_Data segment_:
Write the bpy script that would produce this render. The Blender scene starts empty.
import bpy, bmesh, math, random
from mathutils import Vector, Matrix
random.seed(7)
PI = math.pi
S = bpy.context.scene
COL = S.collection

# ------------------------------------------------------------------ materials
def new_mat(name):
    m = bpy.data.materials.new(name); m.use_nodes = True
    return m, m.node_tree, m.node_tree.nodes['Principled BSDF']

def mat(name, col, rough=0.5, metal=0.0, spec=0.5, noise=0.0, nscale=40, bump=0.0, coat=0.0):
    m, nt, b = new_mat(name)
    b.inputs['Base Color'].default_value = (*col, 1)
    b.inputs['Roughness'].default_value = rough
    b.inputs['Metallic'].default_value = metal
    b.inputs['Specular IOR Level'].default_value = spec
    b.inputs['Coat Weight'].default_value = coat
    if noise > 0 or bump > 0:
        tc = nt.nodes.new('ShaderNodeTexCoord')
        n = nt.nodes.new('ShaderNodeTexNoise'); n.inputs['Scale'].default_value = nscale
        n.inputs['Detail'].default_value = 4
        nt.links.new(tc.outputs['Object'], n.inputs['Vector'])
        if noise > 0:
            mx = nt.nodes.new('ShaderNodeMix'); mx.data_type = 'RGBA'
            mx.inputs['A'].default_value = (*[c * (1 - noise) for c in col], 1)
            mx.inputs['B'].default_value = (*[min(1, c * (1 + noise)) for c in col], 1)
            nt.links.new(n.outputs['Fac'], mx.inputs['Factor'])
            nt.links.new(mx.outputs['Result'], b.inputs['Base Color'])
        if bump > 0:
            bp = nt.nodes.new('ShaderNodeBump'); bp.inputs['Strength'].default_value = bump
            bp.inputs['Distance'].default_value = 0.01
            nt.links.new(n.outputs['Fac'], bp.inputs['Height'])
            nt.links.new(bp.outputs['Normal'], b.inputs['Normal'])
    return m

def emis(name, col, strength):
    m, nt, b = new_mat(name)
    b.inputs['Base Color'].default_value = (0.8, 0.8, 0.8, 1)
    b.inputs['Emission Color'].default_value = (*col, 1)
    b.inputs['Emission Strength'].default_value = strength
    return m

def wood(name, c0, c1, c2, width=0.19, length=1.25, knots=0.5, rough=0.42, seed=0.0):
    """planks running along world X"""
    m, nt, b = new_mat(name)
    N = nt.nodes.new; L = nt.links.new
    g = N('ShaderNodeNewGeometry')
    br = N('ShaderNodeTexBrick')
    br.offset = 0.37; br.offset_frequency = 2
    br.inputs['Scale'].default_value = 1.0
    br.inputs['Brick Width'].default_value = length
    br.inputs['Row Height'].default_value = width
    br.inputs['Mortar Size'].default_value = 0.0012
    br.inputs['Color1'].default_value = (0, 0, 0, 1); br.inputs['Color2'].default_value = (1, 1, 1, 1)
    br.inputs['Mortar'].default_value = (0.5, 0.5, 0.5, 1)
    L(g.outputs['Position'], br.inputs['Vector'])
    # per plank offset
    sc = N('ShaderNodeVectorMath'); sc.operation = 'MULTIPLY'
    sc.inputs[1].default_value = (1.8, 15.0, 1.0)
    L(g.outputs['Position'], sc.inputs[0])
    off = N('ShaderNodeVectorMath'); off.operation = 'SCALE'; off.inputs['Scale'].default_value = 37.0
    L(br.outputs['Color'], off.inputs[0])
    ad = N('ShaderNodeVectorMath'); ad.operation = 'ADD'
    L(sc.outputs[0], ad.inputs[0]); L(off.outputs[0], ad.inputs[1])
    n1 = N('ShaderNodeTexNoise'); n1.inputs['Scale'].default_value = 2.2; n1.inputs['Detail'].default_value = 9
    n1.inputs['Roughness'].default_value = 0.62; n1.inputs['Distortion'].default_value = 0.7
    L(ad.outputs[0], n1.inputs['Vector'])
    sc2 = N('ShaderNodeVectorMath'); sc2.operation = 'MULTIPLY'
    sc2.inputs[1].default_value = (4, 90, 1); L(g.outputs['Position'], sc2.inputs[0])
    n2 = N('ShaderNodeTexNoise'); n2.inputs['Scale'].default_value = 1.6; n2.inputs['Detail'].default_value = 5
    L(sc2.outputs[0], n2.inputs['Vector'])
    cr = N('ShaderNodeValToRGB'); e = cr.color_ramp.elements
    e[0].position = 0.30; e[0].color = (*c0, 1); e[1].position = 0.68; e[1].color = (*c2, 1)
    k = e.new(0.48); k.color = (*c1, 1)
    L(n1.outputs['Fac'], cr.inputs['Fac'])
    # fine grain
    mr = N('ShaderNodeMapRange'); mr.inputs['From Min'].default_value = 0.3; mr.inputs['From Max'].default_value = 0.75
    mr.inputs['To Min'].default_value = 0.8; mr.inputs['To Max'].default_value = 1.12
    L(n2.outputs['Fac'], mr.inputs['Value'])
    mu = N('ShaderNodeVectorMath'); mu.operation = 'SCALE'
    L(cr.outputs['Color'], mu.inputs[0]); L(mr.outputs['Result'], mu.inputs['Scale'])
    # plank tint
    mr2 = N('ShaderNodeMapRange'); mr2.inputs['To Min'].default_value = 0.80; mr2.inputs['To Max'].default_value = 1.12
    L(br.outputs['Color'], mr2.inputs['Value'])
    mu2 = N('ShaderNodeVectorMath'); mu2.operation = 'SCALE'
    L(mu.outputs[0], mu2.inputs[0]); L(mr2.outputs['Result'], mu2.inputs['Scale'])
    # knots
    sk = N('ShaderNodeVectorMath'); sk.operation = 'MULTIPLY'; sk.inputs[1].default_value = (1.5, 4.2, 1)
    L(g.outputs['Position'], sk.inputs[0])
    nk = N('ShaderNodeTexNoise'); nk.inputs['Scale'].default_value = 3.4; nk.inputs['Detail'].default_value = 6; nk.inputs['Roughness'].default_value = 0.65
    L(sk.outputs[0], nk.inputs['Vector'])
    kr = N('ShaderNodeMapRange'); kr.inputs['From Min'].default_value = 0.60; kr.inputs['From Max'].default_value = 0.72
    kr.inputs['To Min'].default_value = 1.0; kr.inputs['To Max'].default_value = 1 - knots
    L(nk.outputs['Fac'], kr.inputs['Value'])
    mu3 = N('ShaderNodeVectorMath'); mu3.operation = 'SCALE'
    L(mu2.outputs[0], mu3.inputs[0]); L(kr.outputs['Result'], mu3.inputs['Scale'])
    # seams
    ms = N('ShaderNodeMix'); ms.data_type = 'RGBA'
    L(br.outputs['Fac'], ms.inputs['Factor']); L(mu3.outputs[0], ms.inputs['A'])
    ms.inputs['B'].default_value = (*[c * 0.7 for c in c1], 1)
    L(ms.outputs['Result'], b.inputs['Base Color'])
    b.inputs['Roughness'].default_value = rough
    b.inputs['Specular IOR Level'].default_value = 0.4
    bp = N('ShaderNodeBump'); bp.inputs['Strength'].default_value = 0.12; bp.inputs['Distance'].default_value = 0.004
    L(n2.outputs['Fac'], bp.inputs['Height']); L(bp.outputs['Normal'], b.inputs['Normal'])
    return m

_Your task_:
Write only the number of lines that include "scene".

_Response to this task_:
2